+++ LISTED RECORDS

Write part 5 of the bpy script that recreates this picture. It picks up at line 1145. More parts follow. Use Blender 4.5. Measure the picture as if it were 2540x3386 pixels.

++++++
+++ LISTED RECORDS

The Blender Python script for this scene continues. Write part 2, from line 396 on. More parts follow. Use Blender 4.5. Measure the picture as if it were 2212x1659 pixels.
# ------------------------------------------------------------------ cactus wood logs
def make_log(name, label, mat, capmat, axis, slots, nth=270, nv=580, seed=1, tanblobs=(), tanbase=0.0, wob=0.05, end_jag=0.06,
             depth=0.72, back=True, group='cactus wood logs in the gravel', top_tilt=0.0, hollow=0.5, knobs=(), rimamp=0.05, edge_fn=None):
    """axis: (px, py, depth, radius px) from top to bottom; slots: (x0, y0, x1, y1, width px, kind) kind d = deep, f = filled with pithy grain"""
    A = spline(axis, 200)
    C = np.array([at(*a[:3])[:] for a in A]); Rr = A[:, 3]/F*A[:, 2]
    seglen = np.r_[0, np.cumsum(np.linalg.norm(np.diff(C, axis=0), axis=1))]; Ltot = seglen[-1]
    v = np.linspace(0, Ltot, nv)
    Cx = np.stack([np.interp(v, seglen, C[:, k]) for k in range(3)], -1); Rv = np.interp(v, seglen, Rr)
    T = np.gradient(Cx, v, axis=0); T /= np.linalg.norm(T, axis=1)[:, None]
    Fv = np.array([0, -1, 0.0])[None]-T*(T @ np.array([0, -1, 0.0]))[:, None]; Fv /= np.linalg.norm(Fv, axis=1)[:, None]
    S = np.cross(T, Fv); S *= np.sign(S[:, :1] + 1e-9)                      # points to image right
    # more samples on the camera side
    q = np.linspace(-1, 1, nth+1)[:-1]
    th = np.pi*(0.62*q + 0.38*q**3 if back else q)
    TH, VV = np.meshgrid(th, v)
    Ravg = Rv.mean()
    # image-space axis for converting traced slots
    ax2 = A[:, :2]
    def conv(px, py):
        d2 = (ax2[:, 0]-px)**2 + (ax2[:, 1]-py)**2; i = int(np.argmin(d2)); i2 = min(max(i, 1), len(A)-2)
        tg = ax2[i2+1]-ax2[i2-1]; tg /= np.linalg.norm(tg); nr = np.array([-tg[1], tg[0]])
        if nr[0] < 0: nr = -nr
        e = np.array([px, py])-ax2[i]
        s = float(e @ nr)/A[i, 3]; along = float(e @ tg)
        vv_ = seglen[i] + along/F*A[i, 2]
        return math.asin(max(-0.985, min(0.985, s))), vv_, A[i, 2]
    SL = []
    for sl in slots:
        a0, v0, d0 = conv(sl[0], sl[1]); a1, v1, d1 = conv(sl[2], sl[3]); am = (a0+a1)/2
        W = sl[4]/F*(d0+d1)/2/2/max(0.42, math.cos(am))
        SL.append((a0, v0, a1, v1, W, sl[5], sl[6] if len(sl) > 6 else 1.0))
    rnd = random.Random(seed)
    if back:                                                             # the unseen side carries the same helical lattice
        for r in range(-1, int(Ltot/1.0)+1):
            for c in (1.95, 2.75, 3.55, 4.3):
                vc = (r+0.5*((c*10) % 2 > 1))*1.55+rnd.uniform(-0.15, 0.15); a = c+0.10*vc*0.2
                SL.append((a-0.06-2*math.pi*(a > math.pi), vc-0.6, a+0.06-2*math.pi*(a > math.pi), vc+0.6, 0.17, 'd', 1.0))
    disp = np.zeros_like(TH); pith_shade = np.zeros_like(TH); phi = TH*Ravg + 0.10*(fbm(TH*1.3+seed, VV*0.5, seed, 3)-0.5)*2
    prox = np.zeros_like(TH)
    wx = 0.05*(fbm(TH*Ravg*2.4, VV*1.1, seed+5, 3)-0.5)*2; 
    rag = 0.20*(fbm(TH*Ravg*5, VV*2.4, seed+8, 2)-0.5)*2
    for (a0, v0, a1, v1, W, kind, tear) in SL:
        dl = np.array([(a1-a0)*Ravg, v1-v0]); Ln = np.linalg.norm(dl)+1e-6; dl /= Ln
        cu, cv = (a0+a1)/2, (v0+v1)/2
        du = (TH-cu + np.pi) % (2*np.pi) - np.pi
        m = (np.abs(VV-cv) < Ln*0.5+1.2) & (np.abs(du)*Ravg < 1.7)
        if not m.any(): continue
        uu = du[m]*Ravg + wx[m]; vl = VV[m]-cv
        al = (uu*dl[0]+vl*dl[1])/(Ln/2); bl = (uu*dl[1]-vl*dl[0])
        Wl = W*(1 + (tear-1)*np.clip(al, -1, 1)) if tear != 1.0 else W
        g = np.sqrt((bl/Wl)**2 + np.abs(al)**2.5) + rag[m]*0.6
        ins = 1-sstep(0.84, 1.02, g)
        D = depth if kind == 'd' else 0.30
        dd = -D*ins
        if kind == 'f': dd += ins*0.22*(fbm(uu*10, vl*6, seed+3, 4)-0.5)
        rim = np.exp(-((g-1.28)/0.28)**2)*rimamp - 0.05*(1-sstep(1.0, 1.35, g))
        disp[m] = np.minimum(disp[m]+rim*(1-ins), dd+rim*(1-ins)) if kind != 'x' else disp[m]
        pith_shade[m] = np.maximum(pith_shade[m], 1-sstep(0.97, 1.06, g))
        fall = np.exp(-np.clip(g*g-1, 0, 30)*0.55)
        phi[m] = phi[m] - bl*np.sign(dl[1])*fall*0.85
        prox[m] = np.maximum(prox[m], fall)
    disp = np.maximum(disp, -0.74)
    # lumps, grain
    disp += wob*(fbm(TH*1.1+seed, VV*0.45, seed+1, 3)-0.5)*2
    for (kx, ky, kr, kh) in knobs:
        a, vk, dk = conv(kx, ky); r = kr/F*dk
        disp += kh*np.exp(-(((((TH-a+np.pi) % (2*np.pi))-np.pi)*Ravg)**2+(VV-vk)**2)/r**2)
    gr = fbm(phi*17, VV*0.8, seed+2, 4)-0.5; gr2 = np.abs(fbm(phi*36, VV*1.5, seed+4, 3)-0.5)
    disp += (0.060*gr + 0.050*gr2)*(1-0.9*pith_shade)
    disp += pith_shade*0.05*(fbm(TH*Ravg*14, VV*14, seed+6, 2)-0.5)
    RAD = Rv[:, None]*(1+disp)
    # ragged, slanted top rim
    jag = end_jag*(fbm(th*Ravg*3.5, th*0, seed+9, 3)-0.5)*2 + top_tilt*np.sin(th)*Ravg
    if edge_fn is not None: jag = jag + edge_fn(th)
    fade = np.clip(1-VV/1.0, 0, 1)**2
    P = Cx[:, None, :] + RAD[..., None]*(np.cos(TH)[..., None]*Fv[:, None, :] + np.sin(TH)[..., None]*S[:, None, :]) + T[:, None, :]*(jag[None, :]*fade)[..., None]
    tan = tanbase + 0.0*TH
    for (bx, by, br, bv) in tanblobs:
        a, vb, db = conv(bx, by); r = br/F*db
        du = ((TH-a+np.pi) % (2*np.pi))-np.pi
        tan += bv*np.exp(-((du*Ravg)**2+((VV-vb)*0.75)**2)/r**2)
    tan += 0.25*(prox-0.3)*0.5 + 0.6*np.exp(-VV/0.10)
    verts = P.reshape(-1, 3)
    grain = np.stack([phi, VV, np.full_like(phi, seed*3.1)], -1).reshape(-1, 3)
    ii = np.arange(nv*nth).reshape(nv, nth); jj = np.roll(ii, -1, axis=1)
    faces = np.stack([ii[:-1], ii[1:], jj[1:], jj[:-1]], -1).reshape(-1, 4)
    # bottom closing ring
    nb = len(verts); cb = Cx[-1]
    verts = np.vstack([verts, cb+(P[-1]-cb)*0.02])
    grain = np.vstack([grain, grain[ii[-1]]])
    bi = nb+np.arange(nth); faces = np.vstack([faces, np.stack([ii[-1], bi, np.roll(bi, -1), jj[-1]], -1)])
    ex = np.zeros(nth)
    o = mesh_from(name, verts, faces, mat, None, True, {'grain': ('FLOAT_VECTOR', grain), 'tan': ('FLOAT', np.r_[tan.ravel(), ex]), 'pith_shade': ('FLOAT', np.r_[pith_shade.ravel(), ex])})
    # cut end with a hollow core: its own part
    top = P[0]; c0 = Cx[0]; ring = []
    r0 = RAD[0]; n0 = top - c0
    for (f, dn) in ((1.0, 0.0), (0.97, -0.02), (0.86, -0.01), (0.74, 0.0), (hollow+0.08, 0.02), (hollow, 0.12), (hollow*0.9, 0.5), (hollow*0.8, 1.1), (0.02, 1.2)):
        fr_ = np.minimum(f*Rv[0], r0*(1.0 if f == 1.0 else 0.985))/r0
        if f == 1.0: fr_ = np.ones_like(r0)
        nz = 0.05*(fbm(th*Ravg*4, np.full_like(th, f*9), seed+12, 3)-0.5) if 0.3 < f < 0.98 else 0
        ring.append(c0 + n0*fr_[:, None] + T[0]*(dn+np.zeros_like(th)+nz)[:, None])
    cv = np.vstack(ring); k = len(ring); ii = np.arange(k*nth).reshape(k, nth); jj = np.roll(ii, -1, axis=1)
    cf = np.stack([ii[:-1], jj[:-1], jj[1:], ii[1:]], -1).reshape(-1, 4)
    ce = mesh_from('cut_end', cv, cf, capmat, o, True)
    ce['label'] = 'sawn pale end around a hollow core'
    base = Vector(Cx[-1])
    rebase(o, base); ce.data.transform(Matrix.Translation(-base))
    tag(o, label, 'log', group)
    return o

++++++

# TASK BRIEF
Scan the records above for the string "follow", then select every line that holds it.

# CORRECT RESPONSE
Write part 5 of the bpy script that recreates this picture. It picks up at line 1145. More parts follow. Use Blender 4.5. Measure the picture as if it were 2540x3386 pixels.
The Blender Python script for this scene continues. Write part 2, from line 396 on. More parts follow. Use Blender 4.5. Measure the picture as if it were 2212x1659 pixels.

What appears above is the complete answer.